New sticker shock hits
When Glassman Subaru in Michigan told Elaine Gasaway it now charges a fee above sticker price to order her an Outback SUV, she signed on the dotted line.
“They’re charging me $3,000 over sticker to order it,” said Gasaway. “They
said if it was a car on the lot, it would be $4,000 over.”
Many other car buyers may find themselves also paying over sticker price on their next car as a vehicle shortage means dealers have more customers than wheels, giving them a pricing advantage.
Called a market adjustment fee, the surcharge is usually handwritten in near the sticker price or verbally conveyed by the salesperson. It is becoming more widespread across the nation on all makes and models, auto experts said. The fee ranges from a few hundred bucks to $20,000 or more above
the Manufacturer’s Suggested Retail Price (MSRP).

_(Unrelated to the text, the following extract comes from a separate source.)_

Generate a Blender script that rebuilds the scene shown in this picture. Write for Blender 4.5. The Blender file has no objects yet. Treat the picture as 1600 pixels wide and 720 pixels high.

Intended to offset the low sales volume dealerships are experiencing due to the trickle of new vehicles coming from factories as manufacturers struggle with parts shortages, the fee is raising questions about ethics within the industry and forcing drivers to make tough choices. There are some who raise the specter of price gouging, too, which would be a legal issue.
Michael Glassman, vice president of Glassman Automotive Group, said new vehicles are increasingly hard to come by, so he has to try to meet his customers’ budgets while still making enough to pay his fixed costs.
In October, consumers paid an average of $535 over MSRP, said Ivan Drury, senior manager of insights at Edmunds.